To be done:
Repeat all of the material exactly as given.

Recorded information:
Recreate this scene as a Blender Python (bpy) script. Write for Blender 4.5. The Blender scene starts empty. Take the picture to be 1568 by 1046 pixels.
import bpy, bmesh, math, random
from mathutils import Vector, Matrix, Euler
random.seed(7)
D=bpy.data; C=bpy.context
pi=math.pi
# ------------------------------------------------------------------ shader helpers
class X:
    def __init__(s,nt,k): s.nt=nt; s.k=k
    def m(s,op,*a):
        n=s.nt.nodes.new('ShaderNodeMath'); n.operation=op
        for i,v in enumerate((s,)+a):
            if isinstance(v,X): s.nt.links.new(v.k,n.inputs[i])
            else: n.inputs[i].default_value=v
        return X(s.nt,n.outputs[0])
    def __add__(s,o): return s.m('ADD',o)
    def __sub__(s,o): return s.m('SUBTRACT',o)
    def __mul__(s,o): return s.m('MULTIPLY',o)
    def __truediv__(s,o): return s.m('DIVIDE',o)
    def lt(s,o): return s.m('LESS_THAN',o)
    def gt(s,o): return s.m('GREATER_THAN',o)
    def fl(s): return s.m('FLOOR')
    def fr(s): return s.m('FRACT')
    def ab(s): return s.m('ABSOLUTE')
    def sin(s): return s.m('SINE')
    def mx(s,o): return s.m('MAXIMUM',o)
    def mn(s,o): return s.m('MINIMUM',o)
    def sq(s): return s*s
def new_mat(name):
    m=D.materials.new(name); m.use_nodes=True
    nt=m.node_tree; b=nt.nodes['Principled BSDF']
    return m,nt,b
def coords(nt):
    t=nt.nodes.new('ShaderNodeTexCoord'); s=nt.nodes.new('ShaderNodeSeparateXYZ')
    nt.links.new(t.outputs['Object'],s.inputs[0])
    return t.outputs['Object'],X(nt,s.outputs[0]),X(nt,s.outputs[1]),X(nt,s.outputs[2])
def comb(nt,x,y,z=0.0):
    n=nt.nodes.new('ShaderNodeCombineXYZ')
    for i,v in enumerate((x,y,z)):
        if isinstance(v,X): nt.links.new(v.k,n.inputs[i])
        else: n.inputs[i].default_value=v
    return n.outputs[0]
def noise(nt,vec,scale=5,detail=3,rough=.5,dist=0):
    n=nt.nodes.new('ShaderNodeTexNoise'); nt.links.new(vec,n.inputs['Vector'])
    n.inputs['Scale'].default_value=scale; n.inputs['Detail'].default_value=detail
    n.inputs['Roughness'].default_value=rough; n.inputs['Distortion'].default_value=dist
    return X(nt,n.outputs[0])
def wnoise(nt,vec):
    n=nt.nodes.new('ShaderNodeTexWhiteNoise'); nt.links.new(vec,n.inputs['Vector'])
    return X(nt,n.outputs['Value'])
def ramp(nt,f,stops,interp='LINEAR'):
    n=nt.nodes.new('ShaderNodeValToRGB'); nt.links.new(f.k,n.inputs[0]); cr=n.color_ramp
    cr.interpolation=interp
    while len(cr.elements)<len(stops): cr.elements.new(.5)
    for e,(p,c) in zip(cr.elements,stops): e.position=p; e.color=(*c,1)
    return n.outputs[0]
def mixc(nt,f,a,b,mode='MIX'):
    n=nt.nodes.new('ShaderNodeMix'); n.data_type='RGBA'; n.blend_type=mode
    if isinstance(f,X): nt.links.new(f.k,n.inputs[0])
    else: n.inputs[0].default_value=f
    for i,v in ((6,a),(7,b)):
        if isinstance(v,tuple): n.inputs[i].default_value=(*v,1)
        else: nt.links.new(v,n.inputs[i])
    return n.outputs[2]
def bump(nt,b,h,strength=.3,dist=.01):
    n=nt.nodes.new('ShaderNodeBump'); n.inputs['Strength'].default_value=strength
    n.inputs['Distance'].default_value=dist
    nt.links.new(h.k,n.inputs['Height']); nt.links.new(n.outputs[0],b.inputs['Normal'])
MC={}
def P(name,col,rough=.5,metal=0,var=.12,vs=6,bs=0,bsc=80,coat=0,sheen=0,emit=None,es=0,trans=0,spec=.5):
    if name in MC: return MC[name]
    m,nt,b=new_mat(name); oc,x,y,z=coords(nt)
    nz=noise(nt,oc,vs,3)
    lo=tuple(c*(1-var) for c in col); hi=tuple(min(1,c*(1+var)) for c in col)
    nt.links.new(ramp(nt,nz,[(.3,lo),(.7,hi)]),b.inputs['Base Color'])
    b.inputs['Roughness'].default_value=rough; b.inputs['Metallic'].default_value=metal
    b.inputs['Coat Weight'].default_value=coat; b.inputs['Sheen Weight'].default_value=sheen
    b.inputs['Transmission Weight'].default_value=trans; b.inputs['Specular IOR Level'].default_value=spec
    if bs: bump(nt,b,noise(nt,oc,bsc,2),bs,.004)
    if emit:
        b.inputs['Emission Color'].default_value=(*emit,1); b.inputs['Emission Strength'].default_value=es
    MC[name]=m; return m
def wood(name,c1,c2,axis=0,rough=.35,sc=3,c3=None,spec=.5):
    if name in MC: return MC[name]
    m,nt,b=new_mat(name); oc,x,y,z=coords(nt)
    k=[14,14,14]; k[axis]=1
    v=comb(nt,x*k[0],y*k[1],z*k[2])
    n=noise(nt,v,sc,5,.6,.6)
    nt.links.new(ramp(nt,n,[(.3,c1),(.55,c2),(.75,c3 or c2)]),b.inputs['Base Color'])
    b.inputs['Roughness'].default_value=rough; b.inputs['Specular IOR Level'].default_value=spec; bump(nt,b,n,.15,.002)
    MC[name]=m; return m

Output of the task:
Recreate this scene as a Blender Python (bpy) script. Write for Blender 4.5. The Blender scene starts empty. Take the picture to be 1568 by 1046 pixels.
import bpy, bmesh, math, random
from mathutils import Vector, Matrix, Euler
random.seed(7)
D=bpy.data; C=bpy.context
pi=math.pi
# ------------------------------------------------------------------ shader helpers
class X:
    def __init__(s,nt,k): s.nt=nt; s.k=k
    def m(s,op,*a):
        n=s.nt.nodes.new('ShaderNodeMath'); n.operation=op
        for i,v in enumerate((s,)+a):
            if isinstance(v,X): s.nt.links.new(v.k,n.inputs[i])
            else: n.inputs[i].default_value=v
        return X(s.nt,n.outputs[0])
    def __add__(s,o): return s.m('ADD',o)
    def __sub__(s,o): return s.m('SUBTRACT',o)
    def __mul__(s,o): return s.m('MULTIPLY',o)
    def __truediv__(s,o): return s.m('DIVIDE',o)
    def lt(s,o): return s.m('LESS_THAN',o)
    def gt(s,o): return s.m('GREATER_THAN',o)
    def fl(s): return s.m('FLOOR')
    def fr(s): return s.m('FRACT')
    def ab(s): return s.m('ABSOLUTE')
    def sin(s): return s.m('SINE')
    def mx(s,o): return s.m('MAXIMUM',o)
    def mn(s,o): return s.m('MINIMUM',o)
    def sq(s): return s*s
def new_mat(name):
    m=D.materials.new(name); m.use_nodes=True
    nt=m.node_tree; b=nt.nodes['Principled BSDF']
    return m,nt,b
def coords(nt):
    t=nt.nodes.new('ShaderNodeTexCoord'); s=nt.nodes.new('ShaderNodeSeparateXYZ')
    nt.links.new(t.outputs['Object'],s.inputs[0])
    return t.outputs['Object'],X(nt,s.outputs[0]),X(nt,s.outputs[1]),X(nt,s.outputs[2])
def comb(nt,x,y,z=0.0):
    n=nt.nodes.new('ShaderNodeCombineXYZ')
    for i,v in enumerate((x,y,z)):
        if isinstance(v,X): nt.links.new(v.k,n.inputs[i])
        else: n.inputs[i].default_value=v
    return n.outputs[0]
def noise(nt,vec,scale=5,detail=3,rough=.5,dist=0):
    n=nt.nodes.new('ShaderNodeTexNoise'); nt.links.new(vec,n.inputs['Vector'])
    n.inputs['Scale'].default_value=scale; n.inputs['Detail'].default_value=detail
    n.inputs['Roughness'].default_value=rough; n.inputs['Distortion'].default_value=dist
    return X(nt,n.outputs[0])
def wnoise(nt,vec):
    n=nt.nodes.new('ShaderNodeTexWhiteNoise'); nt.links.new(vec,n.inputs['Vector'])
    return X(nt,n.outputs['Value'])
def ramp(nt,f,stops,interp='LINEAR'):
    n=nt.nodes.new('ShaderNodeValToRGB'); nt.links.new(f.k,n.inputs[0]); cr=n.color_ramp
    cr.interpolation=interp
    while len(cr.elements)<len(stops): cr.elements.new(.5)
    for e,(p,c) in zip(cr.elements,stops): e.position=p; e.color=(*c,1)
    return n.outputs[0]
def mixc(nt,f,a,b,mode='MIX'):
    n=nt.nodes.new('ShaderNodeMix'); n.data_type='RGBA'; n.blend_type=mode
    if isinstance(f,X): nt.links.new(f.k,n.inputs[0])
    else: n.inputs[0].default_value=f
    for i,v in ((6,a),(7,b)):
        if isinstance(v,tuple): n.inputs[i].default_value=(*v,1)
        else: nt.links.new(v,n.inputs[i])
    return n.outputs[2]
def bump(nt,b,h,strength=.3,dist=.01):
    n=nt.nodes.new('ShaderNodeBump'); n.inputs['Strength'].default_value=strength
    n.inputs['Distance'].default_value=dist
    nt.links.new(h.k,n.inputs['Height']); nt.links.new(n.outputs[0],b.inputs['Normal'])
MC={}
def P(name,col,rough=.5,metal=0,var=.12,vs=6,bs=0,bsc=80,coat=0,sheen=0,emit=None,es=0,trans=0,spec=.5):
    if name in MC: return MC[name]
    m,nt,b=new_mat(name); oc,x,y,z=coords(nt)
    nz=noise(nt,oc,vs,3)
    lo=tuple(c*(1-var) for c in col); hi=tuple(min(1,c*(1+var)) for c in col)
    nt.links.new(ramp(nt,nz,[(.3,lo),(.7,hi)]),b.inputs['Base Color'])
    b.inputs['Roughness'].default_value=rough; b.inputs['Metallic'].default_value=metal
    b.inputs['Coat Weight'].default_value=coat; b.inputs['Sheen Weight'].default_value=sheen
    b.inputs['Transmission Weight'].default_value=trans; b.inputs['Specular IOR Level'].default_value=spec
    if bs: bump(nt,b,noise(nt,oc,bsc,2),bs,.004)
    if emit:
        b.inputs['Emission Color'].default_value=(*emit,1); b.inputs['Emission Strength'].default_value=es
    MC[name]=m; return m
def wood(name,c1,c2,axis=0,rough=.35,sc=3,c3=None,spec=.5):
    if name in MC: return MC[name]
    m,nt,b=new_mat(name); oc,x,y,z=coords(nt)
    k=[14,14,14]; k[axis]=1
    v=comb(nt,x*k[0],y*k[1],z*k[2])
    n=noise(nt,v,sc,5,.6,.6)
    nt.links.new(ramp(nt,n,[(.3,c1),(.55,c2),(.75,c3 or c2)]),b.inputs['Base Color'])
    b.inputs['Roughness'].default_value=rough; b.inputs['Specular IOR Level'].default_value=spec; bump(nt,b,n,.15,.002)
    MC[name]=m; return m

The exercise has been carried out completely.